One year ago, I took decisive action to exercise my personal power and stand up for myself and my business. In hindsight, I should have seen it coming. I had attempted to say "no" to this person for years, and every time they would push back about why I was wrong. Their perseverance in arguing with me would eventually result in me giving in and allowing them to move forward despite my opinions. Doing this was taking precious time and resources from my business and diverting my focus away from what was really important. I took a stand once and for all with a definitive "no" that terminated the relationship and ignited a year long series of emails, texts, and passive aggressive social media posts.

As an outspoken and empowered woman that does not hesitate to share her opinion, I feel like I should have stood up and said something sooner. That I shouldn't have allowed the behavior to happen in the first place, much less for an additional year. But instead, I have sat back and allowed myself to be on the receiving end of an adult bully.

For about a minute, part of me honestly wondered if the bully was right. Maybe I was the terrible person they made me out to be. Maybe I did abuse the relationships in my life to take more than give, as they alleged. Except then stepped back to look at the situation that inspired the abuse, and the people whose lives I touch on a daily basis, and how I live by my mission to change the world for women. That was when I realized, the attacks had nothing to do with me.

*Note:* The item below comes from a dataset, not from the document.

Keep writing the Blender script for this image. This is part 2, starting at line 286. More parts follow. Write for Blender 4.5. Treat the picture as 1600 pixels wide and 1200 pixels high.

For another quick minute, I actually thought I could reason with this person. I responded to the attacks and asked that we behave like adults using appropriate communication and conflict resolution skills. I indicated that my decision to stand up for my beliefs wasn't personal. But this only led to accusations of my manipulating the situation to my benefit.

I had no idea how to deal with any of this, so I took to the Internet to research adult bullying. What I found was that the majority of the resources online that address adult bullying specifically target workplace bullying. They recommended relying on established structures to deal with the problem. But what about when you're bullied as an adult by someone in your general life? When you don't have any structures to protect you or to fall back on for support?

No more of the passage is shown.